Рецензия на роман о геноциде армян в Турции, с размышлениями Любищева об истоках некоторых социальных и политических учений (очень разных,но объединяемых антигуманной сущностью):

Ужасен не чистый разум, а несовершенный разум, подкрепляемый неосознанный чувством, плохой и слепой верой, и в особенности тогда, когда чисто эмоциональные истоки плохой веры, подлинного суеверия не осознаются и потому думают, как наши марксисты, что они целиком базируются на науке, разуме. То же и социал-дарвнисты, которые также базируются на плохой науке, дарвинизме.
И вот, пожалуй, можно перечислить иррациональные, эмоциональные, метафизические основы различных социальных и политических учений: 1) фидеизм: основан на религии, т. е. на внушении какого-то сверхъестественного существа, 2) этатизм — обожествление государства (особенно Рим, Муссолини), 3) национализм — примат нации, 4) расизм — учение о высшей расе, 5) классовый расизм или «классизм» (новое слово), учение о классовой борьбе как основной движущей силе истории.(с. 80)
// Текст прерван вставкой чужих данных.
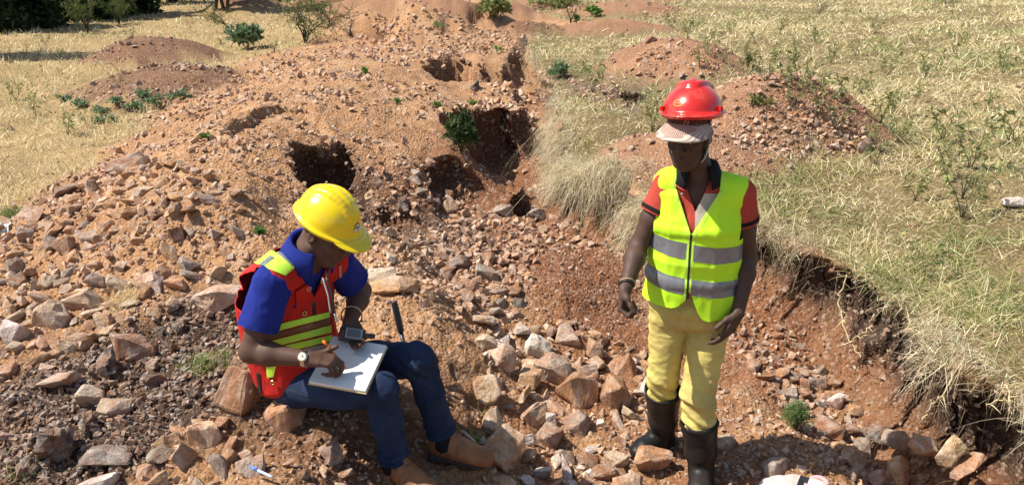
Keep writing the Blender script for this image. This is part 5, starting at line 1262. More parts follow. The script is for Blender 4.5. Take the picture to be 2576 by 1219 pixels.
for cr, ax_, am in ((.075, _u, .010), (-.105, _u, .008), (1.125, _z, .006), (1.30, _z, .005)):   # pressed-in packing creases
    V = V + N * (am * np.exp(-np.abs(ax_ - cr) / .035))[:, None]
def vest_cut(V):
    u = (V - j['top']) @ bs; fr = -((V - j['top']) @ bk); z = V[:, 2]
    hem = z - (.932 - .05 * smooth(-.03, .06, u)) - (fr > 0) * (.045 * np.exp(-((u + .022) / .030) ** 2) * (u < -.022) + .085 * np.exp(-((u + .022) / .040) ** 2) * (u >= -.022))
    arm = np.maximum(.172 + .02 * smooth(1.40, 1.46, z) - np.abs(u), (1.225 - z))
    rn = V - j['neck']; hole = np.where(z > 1.38, np.hypot(rn @ bs, rn @ bk) - .082, .1)
    vn = np.where((fr > 0) & (z > 1.1), np.abs(u + .024 - .10 * np.clip(z - 1.27, 0, .2)) - np.clip((z - 1.262) * .50, -.05, .085), .1)
    return np.minimum(np.minimum(hem, arm), np.minimum(hole, vn))
vV, vF, _ = clip(V, Q, vest_cut(V), np.ones((len(V), 1)))
vest = part('safety_vest', (vV, vF), M_NEON, pa, True, .003)
vN = normals(vV, vF); vu = (vV - j['top']) @ bs; vf = -((vV - j['top']) @ bk)
slope = .16 * np.clip(vu + .03, -.2, .3)
ztop = vV[:, 2] + slope * .6
zipgap = np.where(vf > 0, np.abs(vu + .024 - .10 * np.clip(vV[:, 2] - 1.27, 0, .2)) - .013, .1)
for z0, z1 in ((1.152, 1.222), (1.000, 1.070)):
    st = clip(vV + vN * .0042, vF, np.minimum(np.minimum(ztop - z0, z1 - ztop), zipgap)); subpart('reflective_stripe', st, M_SILVER, vest)
zp = [at_y(1717, 560, 0) * 0]
zc = clip(vV + vN * .0045, vF, np.minimum(np.where(vf > .05, .0045 - np.abs(vu + .024), -1), np.minimum(1.268 - vV[:, 2], vV[:, 2] - .955))); subpart('zipper', zc, M_BLACK, vest)
for s in (-1, 1):
    zc = clip(vV + vN * .0040, vF, np.minimum(np.where(vf > .03, .007 - np.abs(np.abs(vu + .024 - .10 * np.clip(vV[:, 2] - 1.27, 0, .2)) - np.clip((vV[:, 2] - 1.262) * .50, 0, .085) - .010), -1), np.minimum(s * (vu + .024 - .10 * np.clip(vV[:, 2] - 1.27, 0, .2)), vV[:, 2] - .95)))
    if len(zc[0]): subpart('binding', zc, M_NEON_TAPE, vest)
# trousers
f = Field((.54, 2.84, .24), (1.04, 3.34, .99), .0045)
f.ecap(j['pel'] + A3(0, 0, .03), j['pel'] + A3(0, 0, .10), bs, (.166, .118), (.160, .112), .03, .3)
f.ecap(j['pel'] + A3(0, 0, -.03), j['pel'] + A3(0, 0, .04), bs, (.170, .120), (.166, .118), .04, .4)
for a, b, c, rs in ((hipL, knL, anL, (.088, .074, .063, .062, .054, .045)), (hipR, knR, anR, (.090, .079, .069, .066, .062, .045))):
    f.chain([a, a * .5 + b * .5, b, b * .80 + c * .20, b * .62 + c * .38, b * .30 + c * .70], rs, .02)
V, Q = f.mesh(0, 2); N = normals(V, Q)
V = folds(V, N, .010, (5, 5, 9), 31); N = normals(V, Q); V = folds(V, N, .0035, (18, 18, 28), 33); N = normals(V, Q)
low = smooth(.62, .40, V[:, 2]); V = V + N * (.006 * np.sin(V[:, 2] * 95 + 5 * vn3(V * 7, 12) + V[:, 0] * 30) * low)[:, None]
trs = part('trousers', (V, Q), M_KHAKI, pa)
N = normals(V, Q); fly = clip(V + N * .0015, Q, np.minimum(np.minimum(.004 - np.abs((V - j['pel']) @ bs + .02), -((V - j['pel']) @ bk)), np.minimum(.95 - V[:, 2], V[:, 2] - .80)))
if len(fly[0]): subpart('fly_seam', fly, M_KHAKI, trs)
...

Дочитав книгу, я вспомнил цитируемую в предисловии характеристику Любищева, данную в 1950 г. Борисом Сергеевичем Кузиным (1903—1973), тоже биологом, и персонажем не менее ярким:

С точки зрения развития критических способностей Любищев не может сравниться ни с одним из известных мне зоологов. Но чудак он первостатейный и совершенно подкупающий своей простотой и добротой. Для меня его приезд был величайшим удовольствием и настоящим отдыхом.(с. 7)

Следить за ходом мысли Любищева по текстам его обширного архива — тоже величайшее удовольствие и настоящий отдых. А соглашаться со всеми его суждениями совсем не обязательно.